The Genre of Arba'iniyyat
The practice of compiling 'forty hadith' collections predates al-Nawawi by centuries. Imam Abd Allah ibn al-Mubarak, Imam al-Bayhaqi, al-Hakim al-Naysaburi, and many others compiled their own collections. Al-Nawawi himself compiled an earlier collection. His final Arba'in, however, became the canonical collection because of its selection: he chose the hadith most comprehensive in meaning, most foundational in Islamic principle, and most widely applicable across all areas of the religion. Each hadith in the collection is what scholars call a 'universal principle' (qa'idah kulliyyah) that organizes multiple areas of Islamic teaching.
Key Hadith in the Collection
Several hadith in al-Arba'in are foundational to all of Islamic thought:
- Hadith 1 — Intentions: 'Actions are by intentions, and every person shall have only what he intended...' (Bukhari, Muslim) — the foundational principle of Islamic ethics and worship.
- Hadith 2 — Islam, Iman, and Ihsan: The Hadith of Jibril, defining Islam, Iman, and Ihsan — three ascending levels of the religion. This is one of the most comprehensive single hadith in all the Sunnah.
- Hadith 5 — Forbidding Innovation: 'Whoever introduces into this matter of ours something that is not part of it, it is rejected' — the foundational principle against bid'ah.
- Hadith 6 — Halal is Clear: 'The halal is clear and the haram is clear, and between them are doubtful matters...' — the foundational principle of Islamic legal reasoning.
- Hadith 29 — No Harm: 'There is to be no harming and no reciprocating of harm' — perhaps the single most applied principle in contemporary Islamic law.
- Hadith 42 — The Complete Muslim: 'Part of someone's perfection of his Islam is his leaving alone that which does not concern him' — a principle of Islamic character and social wisdom.

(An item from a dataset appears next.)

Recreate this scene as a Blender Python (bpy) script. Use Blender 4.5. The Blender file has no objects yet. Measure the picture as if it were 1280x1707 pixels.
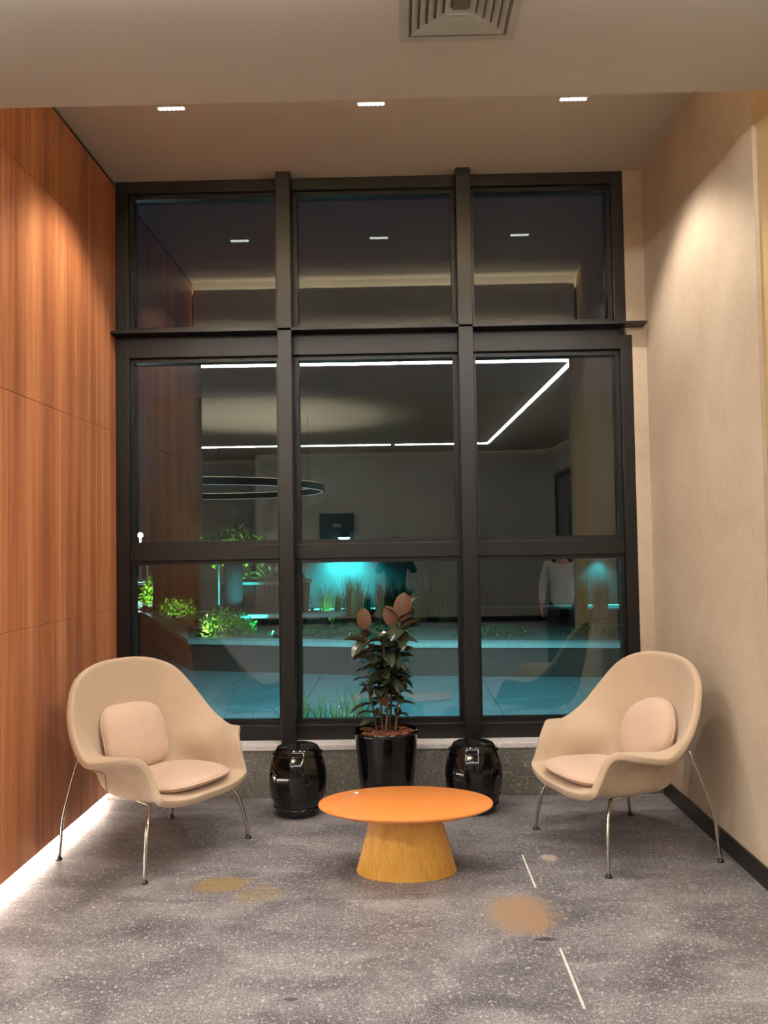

Commentaries and Educational Use
Al-Arba'in al-Nawawiyyah has attracted a large commentary literature. Ibn Rajab al-Hanbali's Jami al-Ulum wal-Hikam is the most celebrated — a masterwork that expands al-Nawawi's forty-two hadiths to fifty with Ibn Rajab's own additions, providing extensive legal, linguistic, and ethical commentary. Ibn Daqiq al-Id wrote a brief but precise commentary. In the modern era, Imam al-Nawawi's text with Ibn Rajab's commentary is among the most commonly taught texts in Islamic seminaries globally, assigned to students who have completed introductory fiqh and are ready for a principled engagement with the Sunnah. Memorizing the forty-two hadith of al-Nawawi is a standard milestone in Islamic education.